Recently on my Facebook page, someone had posted a quote from George Carlin: “Don’t just teach your children to read, teach them to question what they read.”

It reminded me of what I think about reading poetry. As a child, I was a reader instinctively; I loved reading. You could often find me perched on my favorite oak tree limb with a book in my hand.

However, I had to learn to question what I read. While my ear may be naturally tuned to the music of poetry and the joy of reading, there came a time when I had to have a more analytical approach.

Most of us know another reason to read is to learn.

Too often, it seems to me, as an audience of readers and listeners as well, we aren’t very demanding or analytical about what we read or hear.

I think in particular of broadcast media, especially radio, where any and every word can be used to defame, shame and startle. Don’t pause to weigh what was just said by our favorite guru. So thinking of us as an audience, how much are we to blame for the lack of an analytical approach?

How I approach poetry helps me answer this. The poet W.H. Auden writes: “As readers, we remain in the nursery stage as long as we cannot distinguish between taste and judgment, so long, that is, as the only possible verdicts we can pass on a book are two: this I like, this I don’t like.”

Auden continues in this vein suggesting literary works require a more discerning eye.

Personally, I am more at home with poetry where every word is essential to meaning.

I like to remember Robert Bly’s statement that words come with so much baggage, and he asks: Do you know how hard it is to pierce the heart with a word?

I often hear folks say they don’t understand poetry. They read four lines and quit. Like the radio listener, the reluctant poetry reader wants something “quick.” There is an unwillingness to take time to reflect and think about a line that might have taken a poet days or even months to get right, as in a Jane Hirshfield line: “Large moon the deep orange of embers.” Think of the image, color and shape given to us by this poet.

Poet and essayist Norman Ball thinks the blame for difficulty in reading poetry must, in part, be leveled at the audience. “Even the most engaging preacher must contend with lazy congregants. For too many, difficulty is a tiresome abomination, a code to be cracked; really, they want their poetry fed to them in bite-sized morsels.”

He suggests readers want something more like a sound bite instead of appreciating that “poetry should strive for the lonely promontory; stake out the oblique leisurely stroll, the unhurried voice of truth.”

Where has our liking for the unhurried voice of truth gone? We must be deliberate, look hard at our own process. I keep returning to poetry as an example.
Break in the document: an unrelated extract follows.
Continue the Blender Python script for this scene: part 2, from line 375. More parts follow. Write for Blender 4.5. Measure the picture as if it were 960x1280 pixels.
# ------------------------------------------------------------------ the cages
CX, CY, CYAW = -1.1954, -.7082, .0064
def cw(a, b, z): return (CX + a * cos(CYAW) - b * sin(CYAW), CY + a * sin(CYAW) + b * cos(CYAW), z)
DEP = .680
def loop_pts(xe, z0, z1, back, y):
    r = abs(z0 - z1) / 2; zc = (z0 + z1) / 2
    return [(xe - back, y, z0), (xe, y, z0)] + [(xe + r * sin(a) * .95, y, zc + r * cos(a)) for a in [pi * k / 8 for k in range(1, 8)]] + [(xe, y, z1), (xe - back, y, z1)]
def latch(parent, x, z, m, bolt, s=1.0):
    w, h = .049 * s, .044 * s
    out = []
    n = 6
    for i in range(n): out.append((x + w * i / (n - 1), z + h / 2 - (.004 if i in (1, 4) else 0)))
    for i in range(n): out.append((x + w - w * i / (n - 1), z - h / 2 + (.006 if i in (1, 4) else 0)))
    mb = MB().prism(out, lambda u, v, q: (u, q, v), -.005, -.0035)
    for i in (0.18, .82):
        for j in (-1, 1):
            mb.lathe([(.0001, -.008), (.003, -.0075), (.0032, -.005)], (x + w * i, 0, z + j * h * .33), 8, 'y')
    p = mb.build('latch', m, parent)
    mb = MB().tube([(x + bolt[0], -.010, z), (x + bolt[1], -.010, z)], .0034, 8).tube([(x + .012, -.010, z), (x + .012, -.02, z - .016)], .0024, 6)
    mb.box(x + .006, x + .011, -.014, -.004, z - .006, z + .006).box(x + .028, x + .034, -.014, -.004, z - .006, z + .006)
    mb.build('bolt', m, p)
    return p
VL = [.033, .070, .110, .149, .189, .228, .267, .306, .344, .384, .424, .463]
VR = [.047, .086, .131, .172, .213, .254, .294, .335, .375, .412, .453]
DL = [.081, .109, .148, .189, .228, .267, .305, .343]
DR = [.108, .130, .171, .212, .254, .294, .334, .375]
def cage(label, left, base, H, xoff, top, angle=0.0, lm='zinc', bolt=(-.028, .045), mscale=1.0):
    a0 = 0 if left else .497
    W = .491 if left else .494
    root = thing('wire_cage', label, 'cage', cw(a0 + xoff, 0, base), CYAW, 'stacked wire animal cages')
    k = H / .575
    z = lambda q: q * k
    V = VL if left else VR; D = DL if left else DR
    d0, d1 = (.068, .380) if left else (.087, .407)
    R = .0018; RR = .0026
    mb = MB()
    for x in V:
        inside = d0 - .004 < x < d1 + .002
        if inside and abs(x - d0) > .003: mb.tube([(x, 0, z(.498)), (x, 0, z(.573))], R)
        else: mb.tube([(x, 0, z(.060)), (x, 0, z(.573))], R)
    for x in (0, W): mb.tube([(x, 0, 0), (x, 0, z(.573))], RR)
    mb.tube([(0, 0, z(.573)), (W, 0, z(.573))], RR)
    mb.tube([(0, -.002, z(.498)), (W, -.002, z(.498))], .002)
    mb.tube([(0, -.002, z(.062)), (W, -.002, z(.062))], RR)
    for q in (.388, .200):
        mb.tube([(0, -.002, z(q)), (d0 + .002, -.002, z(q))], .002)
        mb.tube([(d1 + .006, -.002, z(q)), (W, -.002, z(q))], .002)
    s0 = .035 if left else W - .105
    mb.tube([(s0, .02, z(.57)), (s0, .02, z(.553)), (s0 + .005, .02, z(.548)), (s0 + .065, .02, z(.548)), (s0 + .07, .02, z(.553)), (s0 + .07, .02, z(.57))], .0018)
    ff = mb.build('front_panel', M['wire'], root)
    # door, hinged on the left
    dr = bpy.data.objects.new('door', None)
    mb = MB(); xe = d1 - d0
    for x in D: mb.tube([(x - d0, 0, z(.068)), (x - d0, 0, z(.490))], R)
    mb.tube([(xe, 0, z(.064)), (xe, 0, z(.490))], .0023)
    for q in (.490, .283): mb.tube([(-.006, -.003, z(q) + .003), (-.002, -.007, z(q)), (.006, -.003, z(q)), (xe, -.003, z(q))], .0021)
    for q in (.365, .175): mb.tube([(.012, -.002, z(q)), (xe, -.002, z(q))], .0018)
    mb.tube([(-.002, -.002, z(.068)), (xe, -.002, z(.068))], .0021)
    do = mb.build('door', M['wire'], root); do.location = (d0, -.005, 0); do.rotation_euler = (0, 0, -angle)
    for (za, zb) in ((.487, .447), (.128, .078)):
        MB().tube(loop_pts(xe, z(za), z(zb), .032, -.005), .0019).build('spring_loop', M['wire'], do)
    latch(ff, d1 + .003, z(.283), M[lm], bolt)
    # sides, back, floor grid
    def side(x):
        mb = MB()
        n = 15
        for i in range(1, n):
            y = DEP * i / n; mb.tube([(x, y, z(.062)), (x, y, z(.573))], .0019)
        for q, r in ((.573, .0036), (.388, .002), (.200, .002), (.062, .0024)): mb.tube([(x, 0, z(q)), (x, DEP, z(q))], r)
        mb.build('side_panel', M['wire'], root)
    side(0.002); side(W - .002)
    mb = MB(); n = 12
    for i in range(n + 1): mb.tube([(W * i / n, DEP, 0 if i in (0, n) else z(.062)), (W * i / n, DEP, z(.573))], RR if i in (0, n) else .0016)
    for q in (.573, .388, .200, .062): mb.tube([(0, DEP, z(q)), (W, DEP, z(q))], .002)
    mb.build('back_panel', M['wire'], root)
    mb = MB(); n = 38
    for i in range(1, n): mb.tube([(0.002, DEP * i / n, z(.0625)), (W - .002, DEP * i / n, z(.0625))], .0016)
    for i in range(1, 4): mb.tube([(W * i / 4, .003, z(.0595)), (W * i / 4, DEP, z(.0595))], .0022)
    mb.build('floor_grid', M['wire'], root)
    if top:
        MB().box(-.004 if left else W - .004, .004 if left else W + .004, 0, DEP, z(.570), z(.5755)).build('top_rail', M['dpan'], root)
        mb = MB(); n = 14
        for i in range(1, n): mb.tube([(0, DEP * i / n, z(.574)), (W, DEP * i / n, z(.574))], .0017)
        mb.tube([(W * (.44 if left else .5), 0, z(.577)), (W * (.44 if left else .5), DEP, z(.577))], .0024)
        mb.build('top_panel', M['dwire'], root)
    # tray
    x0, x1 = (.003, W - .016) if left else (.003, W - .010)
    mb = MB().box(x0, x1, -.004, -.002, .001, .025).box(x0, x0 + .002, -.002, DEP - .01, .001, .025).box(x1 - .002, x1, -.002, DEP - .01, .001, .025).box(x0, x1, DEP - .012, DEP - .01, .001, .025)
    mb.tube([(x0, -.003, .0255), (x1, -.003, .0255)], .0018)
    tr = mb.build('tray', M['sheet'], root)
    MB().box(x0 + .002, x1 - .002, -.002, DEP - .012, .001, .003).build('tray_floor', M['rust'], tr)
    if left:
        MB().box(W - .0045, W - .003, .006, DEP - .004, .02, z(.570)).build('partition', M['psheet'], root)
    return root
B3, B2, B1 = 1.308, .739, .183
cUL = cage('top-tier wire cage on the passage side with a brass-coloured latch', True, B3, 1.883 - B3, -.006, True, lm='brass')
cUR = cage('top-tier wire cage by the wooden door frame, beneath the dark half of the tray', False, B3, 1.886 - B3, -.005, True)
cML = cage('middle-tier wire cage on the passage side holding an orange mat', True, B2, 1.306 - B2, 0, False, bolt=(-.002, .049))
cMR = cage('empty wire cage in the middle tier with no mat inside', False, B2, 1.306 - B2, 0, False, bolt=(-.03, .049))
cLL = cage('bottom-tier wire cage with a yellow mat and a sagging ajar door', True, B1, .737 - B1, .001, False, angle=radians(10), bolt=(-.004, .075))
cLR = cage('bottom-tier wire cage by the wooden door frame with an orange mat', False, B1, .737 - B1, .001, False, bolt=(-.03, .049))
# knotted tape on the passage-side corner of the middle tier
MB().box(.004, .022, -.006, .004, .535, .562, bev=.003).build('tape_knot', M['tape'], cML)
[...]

I might not understand a poem at first reading, but I will stay with the poem, savoring words.

“The world is charged with the grandeur of God./It will flame out, like shining from shook foil.”

The sounds, the images, the language in these first two lines from Gerard Manly Hopkins’ “God’s Grandeur” pull us into the poem. Poetry reminds us of our need for truth and beauty. Poet Mary Oliver writes: “Poetry is one of the ancient arts, and it began as did all the fine arts, within the original wilderness of the earth.”

Poetry cries out for “the unhurried voice of truth.” It cries out for a word to pierce the heart.

The lazy takes the word of the broadcaster, the columnist. The active listener pauses. The active reader parses the baggage of a word, is a member of a discerning audience who listens and thinks and reads in order to say the exact word. That listener and reader live in the wilderness until the search for honest truth is done.

Libby Bernardin, a former newspaper reporter, lives in Georgetown and teaches poetry workshops for Coastal Carolina University’s lifelong learning program.